И еще два замечания о выборах в Президенты как моральном событии. Чего-чего, а морализаторства в публичных выступлениях кандидатов и в отечественных СМИ было хоть отбавляй. Я даже не буду касаться здесь вызывающих у меня искреннее сочувствие попыток иных из кандидатов обновить арсенал мировой этической мысли своими собственными и своих советников-консультантов умственным рукоделием, например, такого свойства: "Человечество собственными действиями нарушило естественный [!] энергетический [!] баланс [!] Добра и Зла" [Манифест движения Умара Джабраилова]. Видна бухгалтерская искушенность автора или авторов, сказывается опыт составления балансов, но для обоснования и подкрепления вздорных этических новаций, вроде объявления нравственных ценностей добра и зла чем-то естественным и энергетическим, этого солидного интеллектуального капитала все-таки маловато. Хотя за написание слов "Добро" и "Зло" с почетным повышением первых букв я им весьма признателен. Где мораль, там и идеалы. Куда конь с копытом, туда и рак с клешней. Журнал "Лица" провел опрос среди политически пробужденной публики опрос на тему "каким должен быть "идеальный Президент", и Леонид Радзиховский не преминул как истинно светский человек и обозреватель дать свой ответ: "Идеального будущего Президента России я представляю себе как подполковника ФСБ маленького роста, с искривленными губами и водянистыми глазами, специалиста по самбо и дзюдо, работавшего в Доме науки и техники города Дрезден. Ему неплохо почаще высказываться относительно того, кого он собирается замочить в сортире, но одновременно соблюдать гражданские права населения и делать все, чтобы российское общество оставалось открытым". Я преклоняюсь перед физиогномическим талантом г-на Радзиховского: ему бы на старом Арбате портреты москвичей и гостей столицы рисовать единым росчерком грифеля, а не тащить лямку колумниста в газете. Чувствуется и известного рода начитанность: не прошел мимо книги-интервью Путина "От первого лица", а ведь мог и проскочить. Вполне мог. И самообладание какое: заметно, что робеет перед Путиным, но держит марку защитника демократии и открытости до последнего дыхания. Ну как тут ни вспомнить знаменитую булгаковскую фразу из "Мастера и Маргариты": "Класс, класс!" - восхищенно кричали за кулисами". И меня нисколько не отпугивает то, что лицо портретированного стало похоже на грубо сработанную негритянскую маску.

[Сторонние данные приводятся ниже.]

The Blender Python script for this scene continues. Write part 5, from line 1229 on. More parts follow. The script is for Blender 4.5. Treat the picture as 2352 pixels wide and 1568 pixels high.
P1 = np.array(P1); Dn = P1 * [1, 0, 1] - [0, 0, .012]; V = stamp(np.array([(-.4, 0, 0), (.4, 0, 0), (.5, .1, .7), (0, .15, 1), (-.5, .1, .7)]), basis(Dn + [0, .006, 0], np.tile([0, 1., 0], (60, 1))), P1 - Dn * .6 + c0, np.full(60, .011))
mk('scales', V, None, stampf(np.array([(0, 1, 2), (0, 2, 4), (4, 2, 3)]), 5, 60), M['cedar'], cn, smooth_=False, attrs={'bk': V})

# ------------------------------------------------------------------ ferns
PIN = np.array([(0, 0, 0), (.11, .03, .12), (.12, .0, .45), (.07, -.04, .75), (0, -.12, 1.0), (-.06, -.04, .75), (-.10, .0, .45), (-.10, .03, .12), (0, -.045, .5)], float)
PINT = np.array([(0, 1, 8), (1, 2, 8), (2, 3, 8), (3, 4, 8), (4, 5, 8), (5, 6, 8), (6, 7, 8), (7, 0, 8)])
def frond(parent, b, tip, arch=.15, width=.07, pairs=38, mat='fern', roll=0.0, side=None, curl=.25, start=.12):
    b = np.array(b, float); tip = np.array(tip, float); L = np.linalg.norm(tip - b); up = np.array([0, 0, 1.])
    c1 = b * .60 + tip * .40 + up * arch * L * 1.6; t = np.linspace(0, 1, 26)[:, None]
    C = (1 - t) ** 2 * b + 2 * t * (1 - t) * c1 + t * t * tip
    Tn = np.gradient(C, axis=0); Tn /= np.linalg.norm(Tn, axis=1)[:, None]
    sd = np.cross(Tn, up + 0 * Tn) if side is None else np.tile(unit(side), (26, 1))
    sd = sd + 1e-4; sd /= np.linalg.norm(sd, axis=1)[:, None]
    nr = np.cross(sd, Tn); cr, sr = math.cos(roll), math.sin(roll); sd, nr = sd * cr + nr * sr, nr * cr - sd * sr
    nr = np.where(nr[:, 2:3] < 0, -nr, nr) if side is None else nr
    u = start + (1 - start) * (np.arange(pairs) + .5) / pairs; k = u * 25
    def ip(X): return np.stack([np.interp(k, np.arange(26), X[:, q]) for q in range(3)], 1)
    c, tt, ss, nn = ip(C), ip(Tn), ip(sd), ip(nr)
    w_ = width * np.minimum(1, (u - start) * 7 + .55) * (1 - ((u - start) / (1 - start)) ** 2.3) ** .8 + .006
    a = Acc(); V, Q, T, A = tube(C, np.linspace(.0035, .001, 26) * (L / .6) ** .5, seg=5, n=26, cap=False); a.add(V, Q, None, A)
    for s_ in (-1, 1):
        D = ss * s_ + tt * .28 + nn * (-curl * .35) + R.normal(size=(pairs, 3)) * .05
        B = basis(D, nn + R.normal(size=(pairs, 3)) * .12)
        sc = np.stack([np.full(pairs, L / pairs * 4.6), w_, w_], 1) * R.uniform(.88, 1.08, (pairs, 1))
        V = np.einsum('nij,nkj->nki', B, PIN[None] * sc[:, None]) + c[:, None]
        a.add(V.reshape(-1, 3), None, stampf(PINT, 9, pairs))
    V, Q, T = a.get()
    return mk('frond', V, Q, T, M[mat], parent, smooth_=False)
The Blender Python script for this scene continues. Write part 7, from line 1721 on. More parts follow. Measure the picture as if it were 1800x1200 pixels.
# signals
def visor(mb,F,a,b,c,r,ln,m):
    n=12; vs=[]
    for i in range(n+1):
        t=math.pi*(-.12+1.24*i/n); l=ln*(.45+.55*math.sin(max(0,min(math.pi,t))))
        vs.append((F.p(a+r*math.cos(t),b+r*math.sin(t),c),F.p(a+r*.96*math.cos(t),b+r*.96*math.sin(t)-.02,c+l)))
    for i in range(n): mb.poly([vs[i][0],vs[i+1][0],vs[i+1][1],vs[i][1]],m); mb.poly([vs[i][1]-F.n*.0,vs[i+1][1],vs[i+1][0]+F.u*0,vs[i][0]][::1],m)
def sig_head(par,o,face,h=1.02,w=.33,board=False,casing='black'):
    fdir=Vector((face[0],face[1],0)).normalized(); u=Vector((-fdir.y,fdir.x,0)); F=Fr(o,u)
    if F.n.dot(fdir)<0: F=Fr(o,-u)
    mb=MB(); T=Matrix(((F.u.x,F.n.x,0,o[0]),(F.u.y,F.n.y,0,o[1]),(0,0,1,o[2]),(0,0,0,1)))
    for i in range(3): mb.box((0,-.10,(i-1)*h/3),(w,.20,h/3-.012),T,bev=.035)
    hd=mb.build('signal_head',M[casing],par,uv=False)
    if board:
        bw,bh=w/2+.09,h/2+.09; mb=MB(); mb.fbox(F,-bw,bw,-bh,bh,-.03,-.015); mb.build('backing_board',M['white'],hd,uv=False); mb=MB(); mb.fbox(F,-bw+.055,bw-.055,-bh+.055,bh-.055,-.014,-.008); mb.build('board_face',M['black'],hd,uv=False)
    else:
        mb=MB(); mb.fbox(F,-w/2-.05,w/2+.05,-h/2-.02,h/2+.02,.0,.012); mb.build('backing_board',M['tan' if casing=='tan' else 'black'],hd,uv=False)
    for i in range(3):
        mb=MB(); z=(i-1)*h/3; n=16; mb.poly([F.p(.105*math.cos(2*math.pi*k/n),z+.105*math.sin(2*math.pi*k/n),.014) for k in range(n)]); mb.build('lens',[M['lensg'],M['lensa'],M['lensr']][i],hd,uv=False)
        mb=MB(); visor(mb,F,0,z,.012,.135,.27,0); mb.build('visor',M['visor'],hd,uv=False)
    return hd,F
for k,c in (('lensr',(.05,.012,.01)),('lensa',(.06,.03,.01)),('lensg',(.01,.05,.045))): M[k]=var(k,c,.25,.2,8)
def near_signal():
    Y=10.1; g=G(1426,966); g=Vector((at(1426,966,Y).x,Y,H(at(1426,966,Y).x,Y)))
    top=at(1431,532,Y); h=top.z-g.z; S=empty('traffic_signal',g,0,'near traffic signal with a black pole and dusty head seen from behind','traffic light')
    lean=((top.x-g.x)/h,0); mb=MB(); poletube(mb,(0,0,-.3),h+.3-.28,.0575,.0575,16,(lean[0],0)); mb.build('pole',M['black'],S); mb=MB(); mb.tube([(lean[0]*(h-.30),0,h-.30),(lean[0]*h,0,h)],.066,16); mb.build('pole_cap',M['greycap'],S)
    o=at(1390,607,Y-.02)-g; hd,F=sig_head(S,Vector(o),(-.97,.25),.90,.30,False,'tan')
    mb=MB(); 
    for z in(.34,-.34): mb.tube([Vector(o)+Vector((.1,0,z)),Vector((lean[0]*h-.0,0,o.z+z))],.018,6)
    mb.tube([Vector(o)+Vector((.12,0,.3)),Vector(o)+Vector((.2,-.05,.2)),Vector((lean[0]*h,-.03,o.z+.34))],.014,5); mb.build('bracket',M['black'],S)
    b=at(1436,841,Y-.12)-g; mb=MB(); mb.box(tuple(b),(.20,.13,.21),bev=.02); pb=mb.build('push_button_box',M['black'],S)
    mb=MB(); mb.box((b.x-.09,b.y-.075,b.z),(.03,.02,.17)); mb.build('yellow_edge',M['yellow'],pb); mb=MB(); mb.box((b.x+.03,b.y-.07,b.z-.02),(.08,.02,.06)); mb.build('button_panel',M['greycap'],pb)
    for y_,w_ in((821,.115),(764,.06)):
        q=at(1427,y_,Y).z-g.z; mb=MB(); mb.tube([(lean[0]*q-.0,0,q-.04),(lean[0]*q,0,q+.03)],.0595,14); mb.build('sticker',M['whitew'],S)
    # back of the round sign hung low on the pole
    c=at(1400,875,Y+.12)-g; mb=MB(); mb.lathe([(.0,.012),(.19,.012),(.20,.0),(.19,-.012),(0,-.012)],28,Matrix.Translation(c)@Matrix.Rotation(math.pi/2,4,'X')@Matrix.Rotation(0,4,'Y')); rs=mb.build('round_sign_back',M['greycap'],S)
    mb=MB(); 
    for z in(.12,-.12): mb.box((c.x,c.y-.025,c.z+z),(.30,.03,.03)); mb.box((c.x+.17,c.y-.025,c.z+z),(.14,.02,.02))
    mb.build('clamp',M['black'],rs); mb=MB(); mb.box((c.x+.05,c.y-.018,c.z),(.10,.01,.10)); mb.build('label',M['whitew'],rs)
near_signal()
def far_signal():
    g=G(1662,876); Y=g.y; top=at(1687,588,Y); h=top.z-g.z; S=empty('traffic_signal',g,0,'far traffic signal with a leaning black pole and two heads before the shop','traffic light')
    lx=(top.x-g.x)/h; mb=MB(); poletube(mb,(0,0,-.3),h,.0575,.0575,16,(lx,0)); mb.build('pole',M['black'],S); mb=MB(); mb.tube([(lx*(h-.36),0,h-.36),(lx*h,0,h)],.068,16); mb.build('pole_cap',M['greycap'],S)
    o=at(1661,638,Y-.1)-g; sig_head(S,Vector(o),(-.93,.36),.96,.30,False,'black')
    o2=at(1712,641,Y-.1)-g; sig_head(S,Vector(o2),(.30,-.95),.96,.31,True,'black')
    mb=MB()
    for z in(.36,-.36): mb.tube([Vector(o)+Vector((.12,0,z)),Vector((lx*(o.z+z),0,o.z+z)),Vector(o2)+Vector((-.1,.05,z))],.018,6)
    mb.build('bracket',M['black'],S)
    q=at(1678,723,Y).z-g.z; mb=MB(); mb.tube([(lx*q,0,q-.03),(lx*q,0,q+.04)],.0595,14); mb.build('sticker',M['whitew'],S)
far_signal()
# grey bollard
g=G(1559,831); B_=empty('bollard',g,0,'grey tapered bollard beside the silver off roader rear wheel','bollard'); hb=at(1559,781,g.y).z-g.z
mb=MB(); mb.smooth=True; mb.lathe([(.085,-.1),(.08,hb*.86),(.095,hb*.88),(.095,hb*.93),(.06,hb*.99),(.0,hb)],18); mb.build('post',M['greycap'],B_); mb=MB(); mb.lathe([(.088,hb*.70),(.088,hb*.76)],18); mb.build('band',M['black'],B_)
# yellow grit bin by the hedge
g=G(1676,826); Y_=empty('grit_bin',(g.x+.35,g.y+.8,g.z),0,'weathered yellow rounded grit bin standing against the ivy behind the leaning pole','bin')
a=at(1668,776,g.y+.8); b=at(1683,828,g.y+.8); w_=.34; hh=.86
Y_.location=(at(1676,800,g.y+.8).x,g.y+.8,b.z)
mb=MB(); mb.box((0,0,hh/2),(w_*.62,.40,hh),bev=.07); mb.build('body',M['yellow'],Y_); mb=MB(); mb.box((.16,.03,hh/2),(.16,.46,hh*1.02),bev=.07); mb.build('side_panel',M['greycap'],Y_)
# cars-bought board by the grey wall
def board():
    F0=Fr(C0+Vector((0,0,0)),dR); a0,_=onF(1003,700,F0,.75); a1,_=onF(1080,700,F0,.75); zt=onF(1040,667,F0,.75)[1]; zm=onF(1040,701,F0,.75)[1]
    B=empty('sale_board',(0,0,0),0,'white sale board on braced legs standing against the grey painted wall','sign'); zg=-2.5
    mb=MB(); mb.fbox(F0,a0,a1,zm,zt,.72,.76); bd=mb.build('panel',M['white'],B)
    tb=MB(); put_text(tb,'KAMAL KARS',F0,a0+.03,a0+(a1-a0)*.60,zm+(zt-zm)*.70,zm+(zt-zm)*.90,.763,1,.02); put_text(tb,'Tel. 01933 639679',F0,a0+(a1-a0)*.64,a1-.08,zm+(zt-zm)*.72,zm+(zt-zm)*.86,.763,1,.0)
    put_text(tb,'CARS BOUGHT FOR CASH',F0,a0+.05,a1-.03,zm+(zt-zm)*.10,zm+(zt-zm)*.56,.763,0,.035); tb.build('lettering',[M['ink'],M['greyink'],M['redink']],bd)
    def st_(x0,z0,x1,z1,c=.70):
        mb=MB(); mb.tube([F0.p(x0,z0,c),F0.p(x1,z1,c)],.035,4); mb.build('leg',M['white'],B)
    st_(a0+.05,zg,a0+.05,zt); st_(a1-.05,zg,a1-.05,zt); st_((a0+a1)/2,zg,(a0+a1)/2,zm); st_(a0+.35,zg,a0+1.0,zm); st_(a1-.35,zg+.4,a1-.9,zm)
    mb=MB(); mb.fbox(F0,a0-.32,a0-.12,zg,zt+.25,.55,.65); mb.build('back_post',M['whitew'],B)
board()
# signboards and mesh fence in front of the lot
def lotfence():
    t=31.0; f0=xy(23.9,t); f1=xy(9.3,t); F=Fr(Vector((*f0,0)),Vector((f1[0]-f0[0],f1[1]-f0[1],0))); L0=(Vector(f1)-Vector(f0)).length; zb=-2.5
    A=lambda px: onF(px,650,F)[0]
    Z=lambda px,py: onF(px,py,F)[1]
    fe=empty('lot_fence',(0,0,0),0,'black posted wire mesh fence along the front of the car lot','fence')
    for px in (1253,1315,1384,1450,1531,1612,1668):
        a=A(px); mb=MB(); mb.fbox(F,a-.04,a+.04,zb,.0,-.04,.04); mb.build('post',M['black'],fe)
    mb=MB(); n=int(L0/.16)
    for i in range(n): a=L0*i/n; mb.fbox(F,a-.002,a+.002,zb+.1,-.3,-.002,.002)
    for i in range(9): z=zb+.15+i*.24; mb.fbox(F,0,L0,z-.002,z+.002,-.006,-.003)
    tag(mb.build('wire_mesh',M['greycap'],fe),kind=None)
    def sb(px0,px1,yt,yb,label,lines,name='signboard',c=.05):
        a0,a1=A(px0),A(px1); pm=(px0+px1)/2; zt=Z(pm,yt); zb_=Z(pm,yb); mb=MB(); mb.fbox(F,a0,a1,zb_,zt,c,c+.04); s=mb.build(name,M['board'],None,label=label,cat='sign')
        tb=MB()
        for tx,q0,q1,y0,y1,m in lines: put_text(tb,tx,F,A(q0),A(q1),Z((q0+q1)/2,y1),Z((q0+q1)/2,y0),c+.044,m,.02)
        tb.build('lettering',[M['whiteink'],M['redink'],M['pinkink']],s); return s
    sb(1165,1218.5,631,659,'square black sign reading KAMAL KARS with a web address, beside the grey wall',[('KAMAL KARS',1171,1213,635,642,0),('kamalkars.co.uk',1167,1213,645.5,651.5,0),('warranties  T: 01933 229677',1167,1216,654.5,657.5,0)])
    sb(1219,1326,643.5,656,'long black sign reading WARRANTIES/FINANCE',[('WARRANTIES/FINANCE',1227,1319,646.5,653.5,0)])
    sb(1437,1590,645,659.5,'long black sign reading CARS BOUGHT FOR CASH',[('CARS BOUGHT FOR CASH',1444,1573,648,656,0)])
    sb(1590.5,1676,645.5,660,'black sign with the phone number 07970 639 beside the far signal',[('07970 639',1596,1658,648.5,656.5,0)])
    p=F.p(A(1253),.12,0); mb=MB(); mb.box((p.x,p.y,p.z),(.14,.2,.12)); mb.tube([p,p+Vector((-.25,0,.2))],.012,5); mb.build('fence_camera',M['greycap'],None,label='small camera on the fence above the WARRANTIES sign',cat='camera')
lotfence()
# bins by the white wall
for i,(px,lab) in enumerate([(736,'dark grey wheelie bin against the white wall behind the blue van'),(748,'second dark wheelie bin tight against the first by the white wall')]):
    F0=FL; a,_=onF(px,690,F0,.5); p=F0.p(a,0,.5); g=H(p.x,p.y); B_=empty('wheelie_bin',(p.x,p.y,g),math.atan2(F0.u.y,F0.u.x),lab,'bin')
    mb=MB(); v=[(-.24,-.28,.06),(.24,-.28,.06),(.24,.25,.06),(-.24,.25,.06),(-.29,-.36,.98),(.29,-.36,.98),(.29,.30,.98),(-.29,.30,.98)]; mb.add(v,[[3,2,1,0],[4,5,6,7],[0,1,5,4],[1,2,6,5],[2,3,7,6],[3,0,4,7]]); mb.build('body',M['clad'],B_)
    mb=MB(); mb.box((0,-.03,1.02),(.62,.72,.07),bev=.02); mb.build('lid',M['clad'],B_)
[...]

И вот почему. Мне показалось, помстилось, что многое из того, о чем говорил Путин во время своих встреч с россиянами накануне выборов как о своих планах, он искренне стремится и будет стремиться сделать. Искренность в политике, тем более в российской, с ее неусовершенствованными грязными технологиями и колоссальными человеческими отходами, искренность есть симптом. Симптом уязвимости. А уязвимость не прощают. Так что, может быть, оно и лучше, что на людях Путин неизменно появляется в маске, столь виртуозно воссозданной в слове г-ном Радзиховским? Как знать. Как знать. Уязвимый Владимир Владимирович Маяковский, тезка Путина, как-то сказал по сходному поводу очень стоящую вещь: "Хорошо, когда в желтую кофту // Душа от осмотров укутана!" Ну, пусть не в кофту... Пусть.